Select, from the material below, each line with "objects" in it.

▶ Data section:
⟨
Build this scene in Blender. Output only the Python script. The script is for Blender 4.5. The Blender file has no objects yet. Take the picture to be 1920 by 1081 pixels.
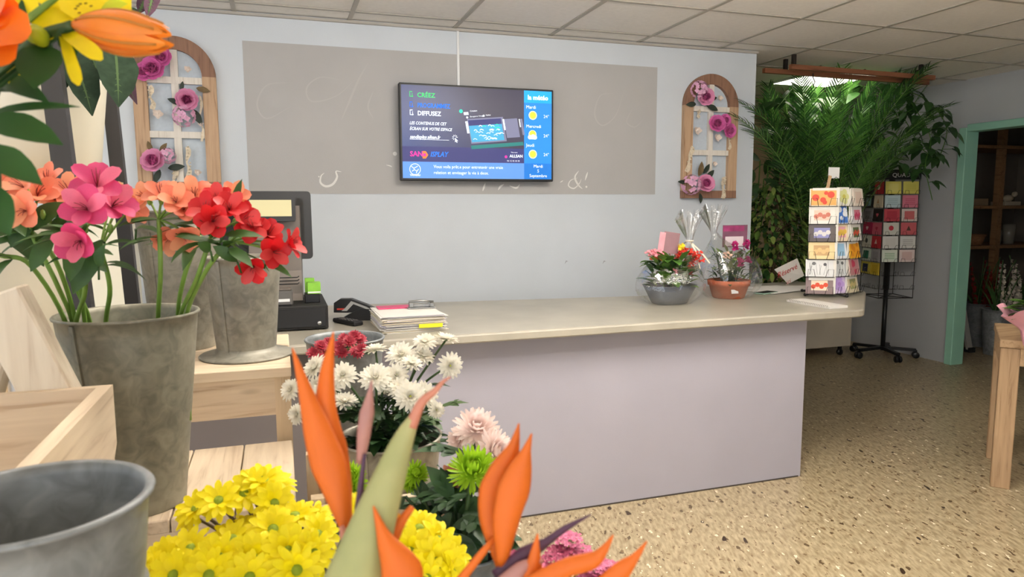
import bpy, math, random
from mathutils import Vector as V, Matrix as M, noise
random.seed(7)
sc = bpy.context.scene
PI = math.pi
# ---------------------------------------------------------------- camera
F_PX, PITCH, YAW, ROLL = 1322.3, .116, .318, -.004
CAM = V((-.42, -4.164, 1.383))
fw = V((math.sin(YAW)*math.cos(PITCH), math.cos(YAW)*math.cos(PITCH), -math.sin(PITCH)))
rt = V((math.cos(YAW), -math.sin(YAW), 0)); up = rt.cross(fw)
rt, up = rt*math.cos(ROLL)+up*math.sin(ROLL), -rt*math.sin(ROLL)+up*math.cos(ROLL)
cd = bpy.data.cameras.new('camera'); cam = bpy.data.objects.new('camera', cd); sc.collection.objects.link(cam)
cd.sensor_width = 36; cd.lens = F_PX/1920*36; cd.clip_start = .02
cd.dof.use_dof = True; cd.dof.focus_distance = 3.2; cd.dof.aperture_fstop = 11
mw = M((rt, up, -fw)).transposed().to_4x4(); mw.translation = CAM; cam.matrix_world = mw
sc.camera = cam
sc.view_settings.view_transform = 'Standard'; sc.view_settings.look = 'None'
sc.view_settings.gamma = 1; sc.view_settings.exposure = -0.06
try: sc.view_settings.use_curve_mapping = False
except Exception: pass
# ---------------------------------------------------------------- sky and daylight
w = bpy.data.worlds.new('world'); sc.world = w; w.use_nodes = True
bg = w.node_tree.nodes['Background']; bg.inputs[0].default_value = (.62, .78, 1, 1); bg.inputs[1].default_value = 1.1
def area(name, loc, sx, sy, power, col, direction):
    l = bpy.data.lights.new(name, 'AREA'); l.shape = 'RECTANGLE'; l.size = sx; l.size_y = sy; l.energy = power; l.color = col
    o = bpy.data.objects.new(name, l); sc.collection.objects.link(o); o.location = loc
    o.rotation_euler = V(direction).to_track_quat('-Z', 'Y').to_euler(); return o
area('daylight_shop_window', (-.9, -6.2, 1.35), 4.0, 2.1, 42, (.94, .97, 1), (0, 1, 0))
sl = bpy.data.lights.new('sun', 'SUN'); sl.energy = 42; sl.angle = .03; sl.color = (1, .95, .86); so = bpy.data.objects.new('sun', sl); sc.collection.objects.link(so)
so.rotation_euler = V((.1, .85, -1)).to_track_quat('-Z', 'Y').to_euler()
area('daylight_side_window', (-3.12, -4.0, 1.45), 3.0, 1.9, 14, (.93, .97, 1), (1, .1, 0))

def S(r, g=None, b=None):
    if g is None: g = b = r
    f = lambda c: (c/255/12.92 if c/255 <= .04045 else ((c/255+.055)/1.055)**2.4)
    return (f(r), f(g), f(b), 1)
# ---------------------------------------------------------------- pixel rays (used to measure the place)
def ray(u, v): return fw + rt*((u-960)/F_PX) - up*((v-540.5)/F_PX)
def PD(u, v, D): return CAM + ray(u, v)*D
def PZ(u, v, z): d = ray(u, v); return CAM + d*((z-CAM.z)/d.z)
def PY(u, v, y): d = ray(u, v); return CAM + d*((y-CAM.y)/d.y)
# ---------------------------------------------------------------- materials
MATS = {}
def nt(m):
    m.use_nodes = True; return m.node_tree.nodes, m.node_tree.links
def mat(name, col, rough=.6, var=0, vs=20, metal=0, bump=0, bs=200, spec=.5, emit=0, trans=0, alpha=1, stretch=None, col2=None, sheen=0, sss=0):
    if name in MATS: return MATS[name]
    m = bpy.data.materials.new(name); n, l = nt(m); p = n['Principled BSDF']
    p.inputs['Base Color'].default_value = col; p.inputs['Roughness'].default_value = rough; p.inputs['Metallic'].default_value = metal
    p.inputs['Specular IOR Level'].default_value = spec; p.inputs['Transmission Weight'].default_value = trans
    if sss:
        p.inputs['Subsurface Weight'].default_value = sss; p.inputs['Subsurface Scale'].default_value = .004
    if emit:
        p.inputs['Emission Color'].default_value = col; p.inputs['Emission Strength'].default_value = emit
    if var or bump:
        tc = n.new('ShaderNodeTexCoord'); mp = n.new('ShaderNodeMapping'); l.new(tc.outputs['Object'], mp.inputs[0])
        if stretch: mp.inputs['Scale'].default_value = stretch
    if var:
        t = n.new('ShaderNodeTexNoise'); t.inputs['Scale'].default_value = vs; t.inputs['Detail'].default_value = 5; l.new(mp.outputs[0], t.inputs[0])
        r = n.new('ShaderNodeValToRGB'); l.new(t.outputs[0], r.inputs[0])
        r.color_ramp.elements[0].position = .3; r.color_ramp.elements[1].position = .7
        c2 = col2 or tuple(min(1, c*(1+var)) for c in col[:3])+(1,)
        r.color_ramp.elements[0].color = tuple(c*(1-var) for c in col[:3])+(1,) if not col2 else col
        r.color_ramp.elements[1].color = c2
        l.new(r.outputs[0], p.inputs['Base Color'])
    if bump:
        t = n.new('ShaderNodeTexNoise'); t.inputs['Scale'].default_value = bs; l.new(mp.outputs[0], t.inputs[0])
        b = n.new('ShaderNodeBump'); b.inputs['Strength'].default_value = bump; b.inputs['Distance'].default_value = .002
        l.new(t.outputs[0], b.inputs['Height']); l.new(b.outputs[0], p.inputs['Normal'])
    MATS[name] = m; return m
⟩
▶ Output below:
Build this scene in Blender. Output only the Python script. The script is for Blender 4.5. The Blender file has no objects yet. Take the picture to be 1920 by 1081 pixels.
cd = bpy.data.cameras.new('camera'); cam = bpy.data.objects.new('camera', cd); sc.collection.objects.link(cam)
    o = bpy.data.objects.new(name, l); sc.collection.objects.link(o); o.location = loc
sl = bpy.data.lights.new('sun', 'SUN'); sl.energy = 42; sl.angle = .03; sl.color = (1, .95, .86); so = bpy.data.objects.new('sun', sl); sc.collection.objects.link(so)